SIR – A Voluntary Human Extinction Movement: what a splendid idea. Naturally, being in the vanguard of this movement, The Economist will want to set an example for the less imaginative members of the species by practising Voluntary Newspaper Extinction. I only wish that I could be there for your last editorial meeting. I can picture The Economist’s boardroom deep in the gloaming of a London winter evening. Johnson, Bagehot, Lexington and the rest of the staff sipping cyanide-laced Flavor-Aid; well rehearsed bon mots flying about the room for the television cameras. Think of the effect you will have on the likes of Time, Newsweek, People, and Weekly News of the World. Bravo Economist. Please have your executors remit the balance of my subscription payment.
JEFF RAINES
Chicago
“Letters”, The Economist, Jan 16, 1999, volume 350, issue 8102, page 6.

Again, this is similar to how Knight was asked to kill himself and how anti-human-spaceflight humans are asked to replace themselves with robots. Despite this advice, anti-human sentiment persists:

Why should the species survive? (Score: 4, Interesting)
I’m not anti-human or anything (in fact, I’m good friends with a number of them!). But why should an individual care about whether or not the drama of humanity continues? For instance, if we permit let every person who currently lives to live out a natural and good life, and somehow do so without creating any new people, would that be acceptable? “Hawking Says Humans Must Go Into Space”, Slashdot, June 13, 2006

Seeing how humans on Earth are increasingly being asked to defend our own continued existence, it is no surprise that humans-in-space are continually criticized.

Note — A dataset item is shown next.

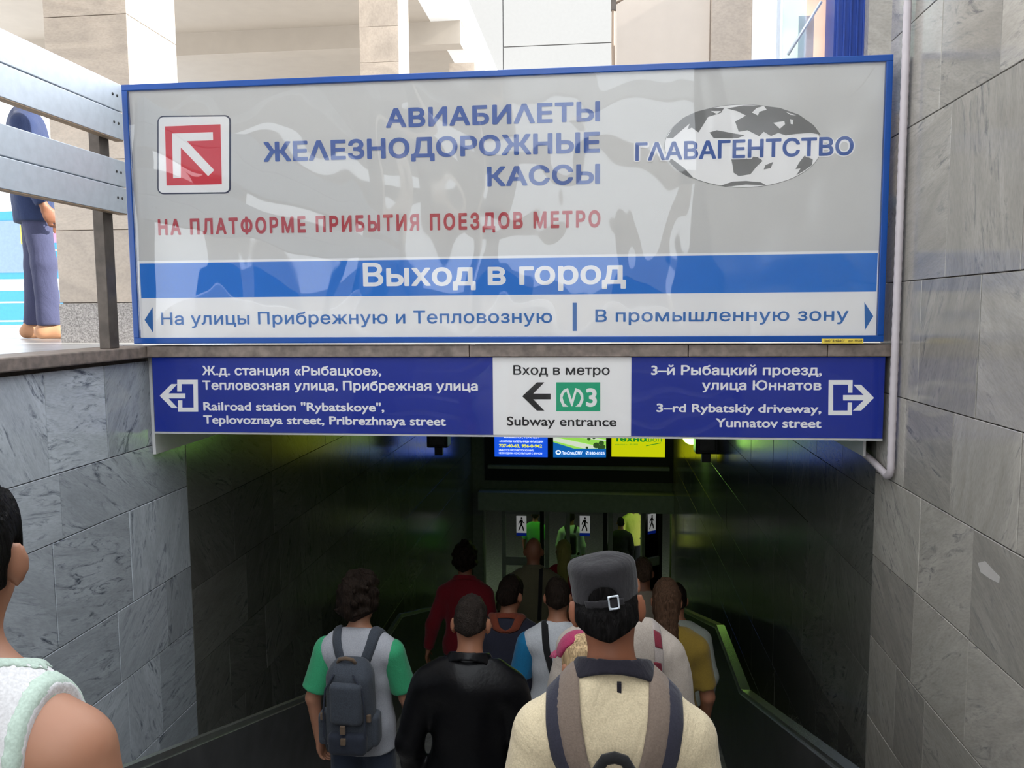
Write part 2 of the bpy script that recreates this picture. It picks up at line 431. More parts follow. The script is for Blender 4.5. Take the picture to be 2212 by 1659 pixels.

If someone expressed the view that a particular ethnic or national group should die off, that person would be condemned, and rightly so. But for some reason, when it comes to the entire human race dying out (including every single ethnic and national group), it becomes much more acceptable.

Seeing how humans on Earth are increasingly being asked to defend our own continued existence, it is no surprise that humans-in-space are continually criticized. But in the spirit of do-more-than-one-thing-at-the-same-time, we should be able to justify human beings both on Earth and in space. Human existence is not perfect, but it’s better than the alternative.